Bisnis.com, JAKARTA – Pengembang menilai tren penurunan kinerja pasar properti pada tahun lalu bukan hanya disebabkan karena tahun politik, tetapi juga karena daya beli masyarakat yang melemah.
Sekretaris Jenderal DPP Persatuan Perusahaan Real Estat Indonesia (REI) Amran Nukman mengatakan bahwa pasar properti sepanjang 2019 hanya bertumbuh di bawah 5 persen atau di bawah pertumbuhan ekonomi nasional.
Adapun, pada 2020 diperkirakan pertumbuhannya bisa naik meskipun tidak akan menyentuh dua digit. Sentimen positifnya adalah karena sudah tidak ada penghalang yang berarti sehingga pasar properti diharapkan bisa tumbuh 7 persen hingga 8 persen di tahun ini.
Amran menyebut salah satu yang menjadi hambatan terhadap pertumbuhan properti adalah daya beli masyarakat. Menurutnya, turunnya transaksi pembelian rumah bukan karena masyarakat tidak mau membeli, tetapi karena tidak mampu sehingga tidak menjadikannya prioritas.
“Penghasilan masyarakat ini meskipun naik tetapi tidak besar, sedangkan harga-harga kebutuhan sehari-hari naiknya melejit. Sehingga uang bulanan itu habis untuk biaya-biaya dan menyebabkan kesulitan untuk disisakan demi menyicil rumah,” kata Amran, ditemui di Jakarta, Kamis (6/2/2020).
Lebih lanjut, Amran menyatakan pada era baby boomer, penghasilan yang didapat sesuai upah minimum sepertiganya masih bisa disisakan untuk untuk menyicil rumah, tetapi sekarang biaya sehari-hari menjadi mahal. Hal itulah yang menyebabkan daya beli properti menurun.
Baca Juga
“Kalau tidak ada hambatan yang berarti harapannya tahun ini bisa tumbuh signifikan, walaupun kami tidak ambisius bisa setinggi tahun 2013-2014,” ucapnya.

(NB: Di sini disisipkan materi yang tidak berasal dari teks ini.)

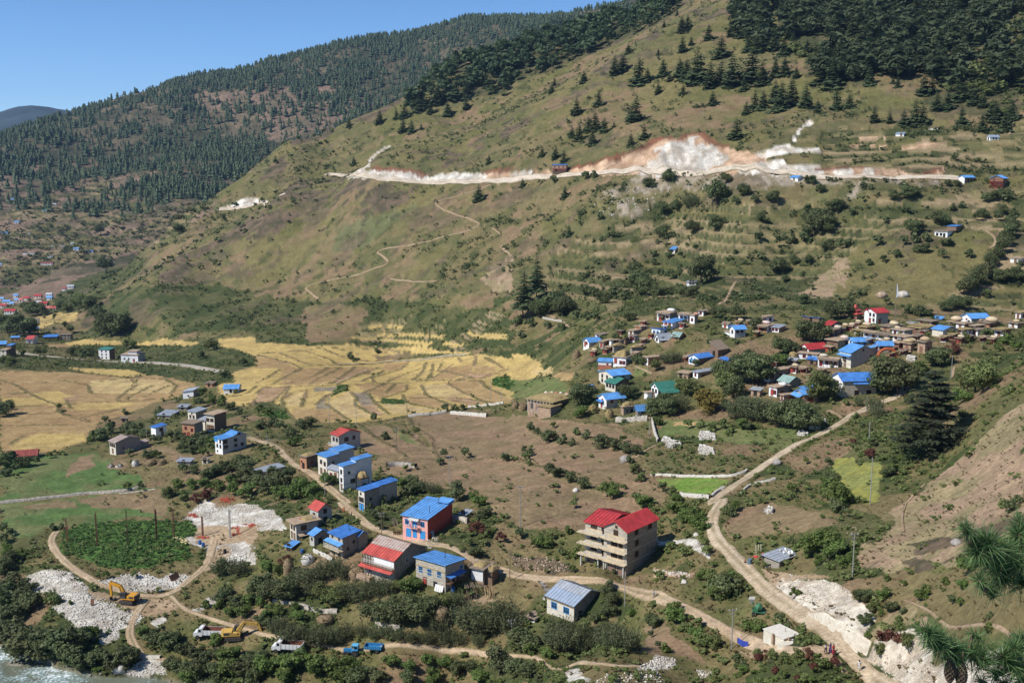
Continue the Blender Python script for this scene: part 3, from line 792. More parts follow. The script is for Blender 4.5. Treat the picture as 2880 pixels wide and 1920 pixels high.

Dia memprediksi daya beli yang cukup baik kemungkinan akan terjadi di daerah-daerah tertentu yang kenaikan upahnya lebih dari 8 persen seperti di Bekasi dan Karawang.
Lebih lanjut, Amran menyatakan apabila dengan kondisi daya beli yang lesu seperti tahun lalu saja pengembang masih bisa bertahan, maka tahun ini seharusnya juga bisa. Salah satu strategi yang bisa dilakukan adalah dengan melakukan penyesuaian harga.
“Karena menyasar daya beli, harganya harus disesuaikan. Memang kami pengembang tidak ada yang mau turun, jadi caranya banyakin promo dan diskonnya. Harganya sama tetapi diskonnya naik dari 5 persen jadi 7 persen atau sampai 12 persen. Sehingga harga yang dibayarkan dan terjangkau bagi pembeli,” ungkapnya.
Untuk mendukung peningkatan daya beli, imbuhnya, asosiasi pengembang juga mengharapkan tambahan dukungan dari berbagai pihak lainnya seperti pemerintah yang menyiapkan fasilitasnya, perbankan dengan program kredit yang menarik, serta dari calon konsumen sendiri yang harus diedukasi.